Wednesday, February 11, 2009

On hip-hop and samurai

This deserves a longer post, but one of my absolute favourite cultural mash-ups is Japanese hip-hop. There's a history here. I saw DJ Krush live in London in 1998, celebrated my 27th birthday in a hip-hop club in Shinjuku, and have watched every episode of Samurai Champloo at least twice. So the buzz that's picking up around the new Afro Samurai game, and in particular the soundtrack by The RZA, is piquing my interest.
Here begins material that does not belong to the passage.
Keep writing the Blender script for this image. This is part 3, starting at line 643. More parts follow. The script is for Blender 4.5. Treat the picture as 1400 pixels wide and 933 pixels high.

I haven't seen the anime itself, but the game looks and sounds a little like this:

Adding: The RZA, mastermind of the Wu-Tang Clan and one of the few truly gifted weirdos in hip-hop, also produced the soundtracks for Jim Jarmusch's Ghost Dog: The Way of the Samurai and most of Kill Bill. As for Samurai Champloo, I bought two soundtrack albums and the PS2 game, which was undeservedly overlooked. It was rather too much of a button-masher, but the soundtrack was fully integrated into the gameplay, to the extent that it had DJ controls as part of the HUD (heads-up display) and fight mechanic. Within the game you enter a record store -- this is all in late feudal Japan, mind you -- to buy various tracks, which you select from during play to perform different groups of moves. It doesn't always work smoothly, but it's an honest stab at being true to the hybrid hip-hop/samurai/anime aesthetic that defined the series.

A great book on this topic is Ian Condry's "Hip-Hop Japan: Rap and the Paths of Cultural Globalization" (Duke University Press, 2006), which I've used in class and in the lit review of my dissertation.